Tony Molina w/Joanna Gruesome, King of Cats; Analog Café, 720 SE Hawthorne

At the vanguard of successful Pinkerton-core is singer/songwriter Tony Molina, whose debut LP, Dissed and Dismissed, whizzes by in under 15 minutes, all of which are packed with pure aural sublimity and sound almost like parodies of '90s revivalists. Each song pretty much follows an identical template: a refulgent vocal hook, followed by a halftime section of faux-baroque guitar-monies that could bring a much-needed scarlet mantling to Rivers Cuomo's cheeks.

If you consider pop music a form of intergenerational musical dialogue, Dissed and Dismissed is a masterpiece. On one hand, it's shameless serial plagiarism (the fact that Molina covers a Guided by Voices song on the record after ripping them off for 10 tracks in a row is pretty funny)—but on the other hand, it's a masterful overview of Gen X guitar pop that is identifiably superior to its worn-on-the-sleeve influences, unfettered by the things that made the Gin Blossoms and early Weezer undeniably corny. Molina also performs an all-ages show at Winch Hall at Reed College (3203 SE Woodstock) on Sunday, November 15, with Rod, Pass, Alyeska, and Dog Thieves.

The Menzingers w/MewithoutYou, Pianos Become the Teeth, Restorations; Wonder Ballroom, 128 NE Russell

Bearing an explicit Bruce Springsteen influence—especially if you're a punk band—is surefire artistic hara-kiri. I mean, shit, taking the Boss seriously is hard enough as it is.

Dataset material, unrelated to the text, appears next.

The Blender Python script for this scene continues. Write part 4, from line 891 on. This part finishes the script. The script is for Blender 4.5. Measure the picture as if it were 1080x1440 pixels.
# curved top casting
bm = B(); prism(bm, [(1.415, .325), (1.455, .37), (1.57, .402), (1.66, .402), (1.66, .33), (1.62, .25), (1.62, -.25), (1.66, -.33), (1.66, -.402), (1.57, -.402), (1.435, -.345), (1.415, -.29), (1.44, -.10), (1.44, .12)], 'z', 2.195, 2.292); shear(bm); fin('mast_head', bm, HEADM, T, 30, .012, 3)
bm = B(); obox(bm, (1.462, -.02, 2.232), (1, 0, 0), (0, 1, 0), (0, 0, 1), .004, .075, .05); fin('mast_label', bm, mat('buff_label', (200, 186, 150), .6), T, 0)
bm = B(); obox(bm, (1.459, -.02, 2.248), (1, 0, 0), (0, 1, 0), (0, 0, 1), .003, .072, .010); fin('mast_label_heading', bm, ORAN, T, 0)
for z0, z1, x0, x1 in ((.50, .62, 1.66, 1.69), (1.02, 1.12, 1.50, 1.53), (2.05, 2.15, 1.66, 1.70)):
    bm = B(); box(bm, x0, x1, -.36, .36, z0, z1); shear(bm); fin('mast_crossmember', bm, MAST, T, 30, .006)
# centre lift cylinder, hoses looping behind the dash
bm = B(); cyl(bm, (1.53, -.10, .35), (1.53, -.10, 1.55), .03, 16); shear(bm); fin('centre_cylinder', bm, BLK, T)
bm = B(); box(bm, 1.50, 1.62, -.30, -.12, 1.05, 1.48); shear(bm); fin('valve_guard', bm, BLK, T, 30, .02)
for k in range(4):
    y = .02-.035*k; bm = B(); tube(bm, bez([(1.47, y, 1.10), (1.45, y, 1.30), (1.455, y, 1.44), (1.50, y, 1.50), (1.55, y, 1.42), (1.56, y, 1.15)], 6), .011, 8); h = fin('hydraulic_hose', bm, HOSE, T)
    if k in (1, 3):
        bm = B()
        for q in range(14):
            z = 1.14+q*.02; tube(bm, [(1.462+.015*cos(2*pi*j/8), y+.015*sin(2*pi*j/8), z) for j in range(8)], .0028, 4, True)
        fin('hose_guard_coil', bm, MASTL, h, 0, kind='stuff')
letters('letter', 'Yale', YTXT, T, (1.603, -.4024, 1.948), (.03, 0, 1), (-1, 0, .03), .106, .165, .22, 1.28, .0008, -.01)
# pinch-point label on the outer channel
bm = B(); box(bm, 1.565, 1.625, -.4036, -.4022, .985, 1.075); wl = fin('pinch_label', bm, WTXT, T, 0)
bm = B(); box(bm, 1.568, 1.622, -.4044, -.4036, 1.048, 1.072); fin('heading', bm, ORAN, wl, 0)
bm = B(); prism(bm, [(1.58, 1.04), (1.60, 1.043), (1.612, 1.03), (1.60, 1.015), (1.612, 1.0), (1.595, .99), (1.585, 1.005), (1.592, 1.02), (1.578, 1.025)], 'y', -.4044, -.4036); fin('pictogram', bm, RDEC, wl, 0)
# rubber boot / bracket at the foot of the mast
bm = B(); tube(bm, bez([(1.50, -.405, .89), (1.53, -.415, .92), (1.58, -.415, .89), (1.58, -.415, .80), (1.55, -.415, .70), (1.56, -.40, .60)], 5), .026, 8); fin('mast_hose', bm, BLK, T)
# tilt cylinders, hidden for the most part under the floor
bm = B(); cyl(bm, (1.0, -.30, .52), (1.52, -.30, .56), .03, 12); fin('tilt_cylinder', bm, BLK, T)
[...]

An exception to that rule is Scranton, Pennsylvania's the Menzingers, whose 2012 LP On the Impossible Past is great through and through, in spite of its evocations of Northeastern malaise (that may or may not have been inspired by real experiences). Opening track "Good Things" is a near-perfect punk anthem that probes the inescapable bewilderment of young adulthood without seeming like hackneyed, Tumblr garbage—and its pronouncement in the chorus that "all good things should fall apart" is perfect and painful in all of its aphoristic glory. 

Dance Gavin Dance w/Slaves, A Lot Like Birds, Dayshell, Strawberry Girls; Hawthorne Theatre, 1507 SE César E. Chávez

Say what you will about Dance Gavin Dance's more recent outings—"they're awful," for instance—but the band's 2007 debut, Downtown Battle Mountain, is still one of the more interesting documents of mid- to late-'00s mall emo miscellanea. It's one of those rare records with a virtuosic saunter that still manages a semblance of human feeling. Remember that stuff?


All-Ages Action Presents: Dog Mountain w/Amos Val, Chung Antique, Sabonis; Mother Foucault's Bookshop, 523 SE Morrison

Bellingham's Dog Mountain—who just recently changed their name from Dogs—released a terrific EP this spring called Well Dressed Dogs. It's a record that constantly toes the line between Ween-ish, ironic attitudinizing and shambolic twee in the tradition of Tullycraft or Calvin Johnson. "In My Head" typifies this dichotomy best, with a jangly, self-conscious verse that transmogrifies into a "loud" chorus characterized by a melody that brings to mind heyday Built to Spill—heavily distorted electric guitar and shout-along background vocals. At the heart, Well Dressed Dogs' eminently chill aesthetic (which borders on self-parody at times) contains a fair degree of guts and pop aptitude. This shit ain't easy, even if these dogs want you to think otherwise.